Dieser Aktionsplan wurde insbesondere von der Arbeitsgruppe "Wirtschaftliche, soziale und kulturelle Rechte" der NGO-Plattform für Menschenrechte Schweiz kritisiert. Wie die Zivilgesellschaft in ihrer Empfehlung Nr. 11 des alternativen Follow-up-Berichts zum UNO-Pakt I festhält, beschränkt sich der Bundesrat im NAP darauf, Sensibilisierungsmassnahmen zu fördern und den Austausch von "guten Praktiken" zwischen bundesnahen Unternehmen zu unterstützen. Es werden keine klaren Anreize oder politische Rahmenbedingungen für diese Unternehmen vorgeschlagen. Mit dem Verzicht auf verbindliche Regelungen würde die Schweiz gegen die Pflicht zum Schutz der Menschenrechte, wie sie im UNO-Pakt I verankert ist, verstossen. Die Zivilgesellschaft hatte in ihrem Analysepapier "Unternehmen und Menschenrechte: Ein lückenhafter neuer Schweizer Aktionsplan" weitere wichtige Schwachstellen aufgezeigt. Der Bericht kommt zu dem Schluss, dass "der NAP 2020-2023 [...] in den Augen der Organisationen der Schweizer Zivilgesellschaft keinen soliden Rahmen darstellt, um sicherzustellen, dass Schweizer Unternehmen bei ihren Aktivitäten und denen ihrer ausländischen Geschäftspartner*innen die Menschenrechte respektieren".
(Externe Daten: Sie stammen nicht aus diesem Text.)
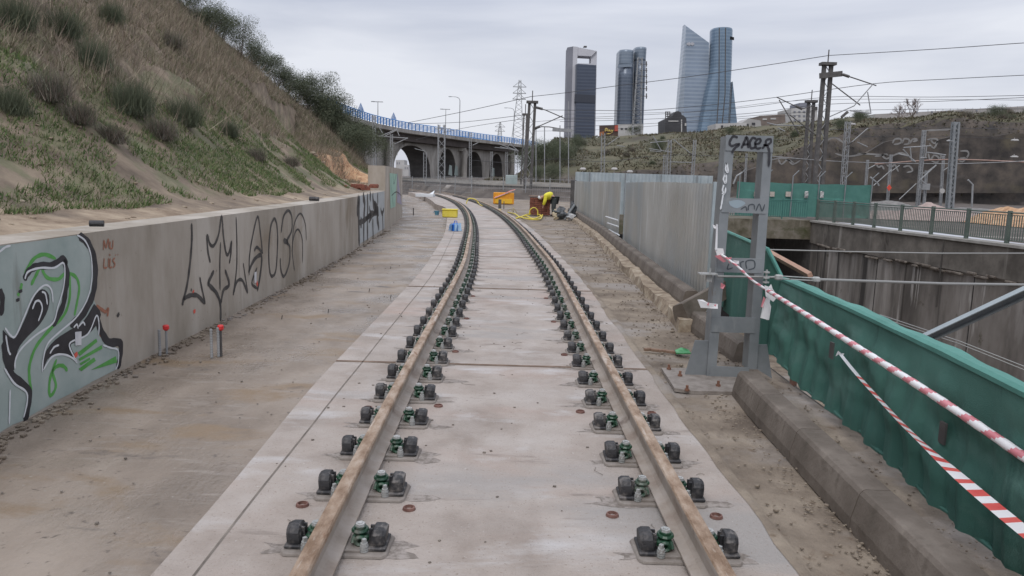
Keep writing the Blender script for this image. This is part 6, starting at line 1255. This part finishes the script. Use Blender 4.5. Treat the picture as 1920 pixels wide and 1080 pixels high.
q = DY(1712, 224, 176); bare_tree((q[0], 176, float(gzf(q[0], 176))-.3), 6.5, 'larger bare pinkish tree on the crest against the sky'); q = DY(1683, 224, 177); bare_tree((q[0], 177, float(gzf(q[0], 177))-.3), 5, 'smaller bare pinkish tree left of the larger one on the crest')
# hillside graffiti on a low wall
t = thing('hillside_wall', 'dark retaining wall low on the right hillside with pale graffiti scrawls', 'wall', DY(1740, 300, 114)); m = MB()
WY = 118.; 
topw = [(1395, 322), (1440, 306), (1500, 300), (1560, 296), (1620, 290), (1660, 266), (1700, 258), (1760, 262), (1800, 252), (1860, 256), (1900, 250), (1960, 254)]
m.prism([DY(1395, 362, WY), DY(1960, 362, WY)]+[DY(a, b, WY) for a, b in topw[::-1]], (0, 1.0, 0))
m.build('wall_body', mat('dark_shotcrete', [(.035, .031, .029), (.07, .06, .053), (.115, .095, .078)], .35, .95, .8, 3, stains=[((.10, .085, .06), .12, .56, .7, (1, 1, 1.6)), ((.11, .10, .095), .3, .62, .72, (.4, 1, 2))]), t); m = MB()
def wpl(x, y, e): return DY(x, y, WY-.05), V(0, -1, 0)
M_pgr2 = mat('weathered_white_paint', [(.17, .165, .16), (.24, .235, .23)], .6, .9)
for P in ([(150, 400), (170, 365), (215, 362), (225, 390), (190, 405), (160, 408)], [(230, 400), (250, 362), (290, 368), (285, 402), (245, 408)], [(295, 405), (320, 365), (365, 365)], [(320, 385), (365, 375)], [(440, 370), (500, 360), (530, 375), (500, 440), (460, 400)], [(470, 365), (500, 400), (535, 380)], [(450, 480), (470, 540), (500, 500), (540, 520), (530, 560), (480, 550)], [(500, 480), (560, 500), (540, 555)], [(690, 475), (700, 520), (740, 555), (790, 500), (780, 465), (720, 465)], [(705, 530), (780, 520)], [(10, 560), (30, 600), (60, 590), (80, 620)], [(100, 580), (140, 600), (170, 580), (200, 640)], [(240, 600), (290, 590), (320, 630), (270, 645)], [(0, 510), (60, 500), (110, 490)], [(60, 500), (100, 530), (160, 500), (230, 480), (280, 510)], [(520, 585), (440, 640), (400, 650)], [(430, 290), (560, 285), (640, 280)]): stroke(m, Z9(P), .28, wpl, 0, 3)
for P in ([(160, 740), (230, 730), (300, 760)], [(200, 735), (220, 770), (260, 740), (290, 770), (340, 745)], [(500, 620), (560, 600), (620, 640)], [(560, 700), (640, 720), (760, 700)], [(700, 700), (900, 712)]): stroke(m, Z4(P), .25, wpl, 0, 3)
m.build('graffiti', M_pgr2, t)

for i, (x0, x1, y, Y) in enumerate(((742, 758, 300, 420), (757, 766, 309, 400), (765, 778, 316, 440), (776, 790, 320, 380))):
    bld(['tallest', 'narrow', 'wide', 'lowest'][i]+' pale distant building glimpsed through the first arch', [(x0, 336), (x1, 336), (x1, y), (x0, y)], Y, 12, M_cream, [(x0+2+k*4, y+4, x0+3.5+k*4, y+8) for k in range(2)], M_tg)
# ---------------- small things on site ----------------
p = G(843, 408, 0); t = thing('yellow_crate', 'yellow rounded plastic crate lying on the slab edge', 'crate', (p[0], p[1]+.2, 0)); m = MB(); m.box((p[0], p[1]+.2, .17), (.68, .42, .34), b=.04); m.build('body', M_yel, t); m = MB(); m.box((p[0], p[1]+.2, .355), (.72, .46, .06), b=.02); m.build('lid', M_yel, t)
p = G(853, 434, 0); t = thing('blue_canister', 'bright blue canister wrapped in clear bluish film on the slab edge', 'canister', (p[0], p[1]+.2, 0)); m = MB(); m.tube([(p[0], p[1]+.2, 0), (p[0], p[1]+.2, .22), (p[0], p[1]+.2, .27)], [.12, .12, .07], 12); m.tube([(p[0]-.05, p[1]+.2, .27), (p[0]-.03, p[1]+.2, .34), (p[0]+.04, p[1]+.2, .34), (p[0]+.05, p[1]+.2, .27)], .015, 6); m.build('body', M_blue, t)
m = MB(); 
for i in range(7): a = i*.9; m.prism([(p[0]+.13*math.cos(a), p[1]+.2+.13*math.sin(a), .02), (p[0]+.24*math.cos(a+.4), p[1]+.2+.2*math.sin(a+.4), .01), (p[0]+.2*math.cos(a+.6), p[1]+.2+.2*math.sin(a+.6), .16+.02*i), (p[0]+.12*math.cos(a), p[1]+.2+.12*math.sin(a), .27)], (0, .006, 0))
m.build('film', M_bluel, t)
p = G(819, 403, -.33); m = MB(); m.tube([(p[0], p[1], p[2]), (p[0], p[1], p[2]+.24)], [.11, .15], 12); m.tube([(p[0]-.14, p[1], p[2]+.2), (p[0]-.2, p[1]-.1, p[2]+.1)], .015, 5); tag(m.build('blue_bucket', mat('dull_blue_plastic', [(.05, .17, .25), (.09, .24, .33)], 6, .5)), 'dull blue bucket on the lower ground left of the yellow crate', 'bucket')
m = MB(); p = G(775, 404, -.33); m.tube([p, p+V(0, 0, .42)], .03, 6); tag(m.build('short_stake', M_steeld), 'short dark stake in the ground near the end wall', 'stake')
p = G(800, 369, 0.0); m = MB(); m.prism([(p[0]-.9, p[1]-1, .02), (p[0]+.7, p[1]-1, .02), (p[0]+.75, p[1]+.2, .02), (p[0]-.6, p[1]+.3, .02)], (0, 0, .25)); m.prism([(p[0]+.3, p[1]-1, .25), (p[0]+.7, p[1]-1, .25), (p[0]+.72, p[1], .6)], (0, .1, 0)); tag(m.build('white_sheet', M_pwhite), 'white sheet draped over the slab corner where the track bends away', 'sheet')
# orange barrier
p = G(944, 383, 0); t = thing('orange_barrier', 'orange plastic site bin draped with red and white tape', 'barrier', (p[0], p[1]+.3, 0)); z = p[1]+.3
m = MB(); m.box((p[0], z, .42), (1.5, .5, .84), b=.04); m.build('body', M_oran, t); m = MB(); m.box((p[0], z-.02, .22), (1.25, .5, .36), b=.03); m.build('lower_panel', mat('amber_plastic', [(.68, .38, .02), (.75, .45, .03)], 3, .5), t)
m = MB(); m.tube([DY(927, 371, z-.32), DY(945, 364, z-.32), DY(955, 359, z-.32), DY(966, 355.5, z-.32)], .045, 6); k = 0
for i in range(len(m.f)): m.m[i] = 1 if (i//3) % 2 else 0
m.build('barrier_tape', [M_white, M_red], t)
P = resample(cr_spline([DY(927, 371, z-.3), DY(945, 364, z-.3), DY(966, 355.5, z-.3)], 5), .09); m = MB(); m.tube(P, .05, 6); k = 0
for i in range(len(P)-1):
    for j in range(6): m.m[k] = 1 if i % 3 == 0 else 0; k += 1
m.build('barrier_tape', [M_white, M_oran], t)
m = MB(); q = G(937, 391, 0); m.box((q[0], q[1], .28), (.18, .15, .56)); m.box((q[0]+.25, q[1], .2), (.05, .05, .5)); tag(m.build('steel_stub', M_steeld), 'short dark steel stub beside the rail in front of the orange bin', 'stub')
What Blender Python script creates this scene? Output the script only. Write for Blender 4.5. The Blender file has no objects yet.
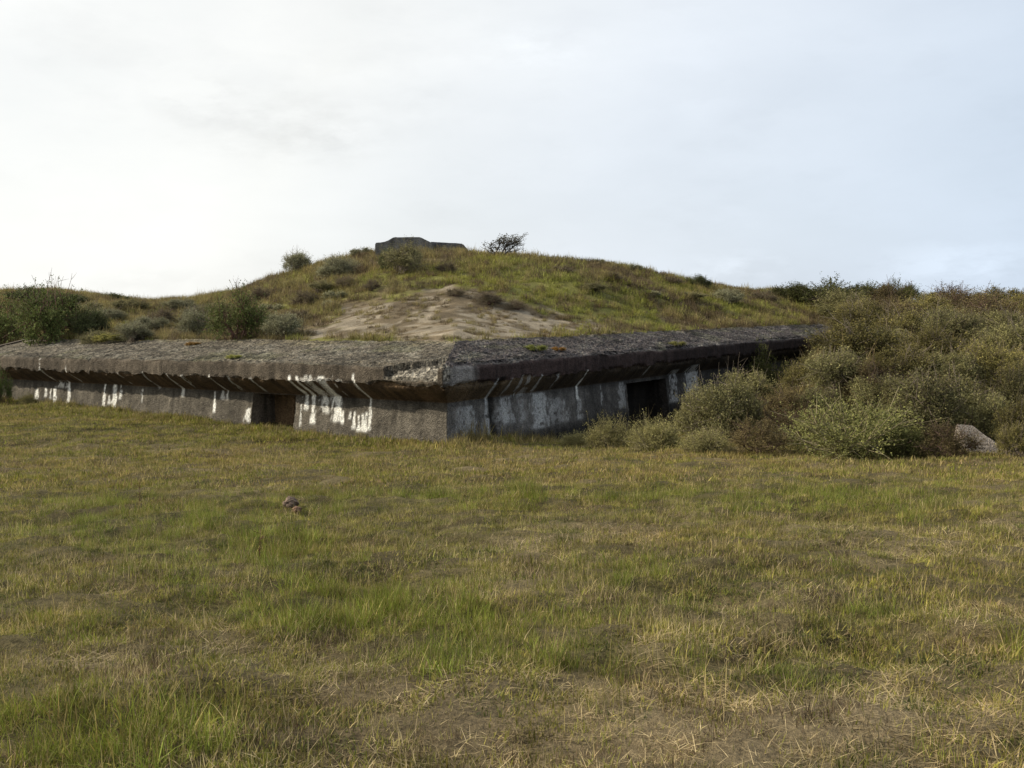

Laut dem Analysepapier erklärt der Schweizer NAP nicht, mit welchen Mechanismen potenzielle Interessenkonflikte zwischen der wirtschaftlichen Förderung der Schweiz und der Förderung der Menschenrechte gelöst werden können. Nach Ansicht der Koalition der Zivilgesellschaft, die das Analysepapier verfasst hat, fehlt es dem Aktionsplan auch weiterhin an klaren Zielen und Indikatoren. Die Zivilgesellschaft moniert, dass der Bundesrat nicht klar festlegt, wieviele Firmen von der Sorgfaltsprüfungspflicht betroffen sind. Mit anderen Worten, der NAP gibt nicht an, welche Firmen bis 2023 eine menschenrechtliche Sorgfaltspflicht einführen muss. Im Gegensatz dazu hat Deutschland 2016 einen klaren Indikator für den Erfolg seines NAP festgelegt: 50% der grossen Unternehmen sollen innerhalb von vier Jahren eine Sorgfaltspflicht einführen. Und schliesslich erkennt der Bundesrat im NAP zwar "seine Verantwortung an, den Betroffenen Zugang zu schweizerischen Beschwerdemechanismen zu verschaffen, wenn in der Schweiz ansässige Unternehmen in Menschenrechtsverletzungen im Ausland verwickelt sind und die Opfer im Gastland keinen Zugang zu wirksamen Beschwerdemechanismen haben", doch die Möglichkeiten für ausländische Opfer, Zugang zu schweizerischen Gerichten zu erhalten, bleiben theoretischer Natur. Zusammenfassend bleibt der vom Bundesrat vorgeschlagene Aktionsplan 2020-2023 nach Aussage von FIAN Schweiz - federführende Organisation bei der Verfassung des NGO-Berichts - "vage, summarisch oder ungenau, (...) schwach oder sogar völlig ambitionslos".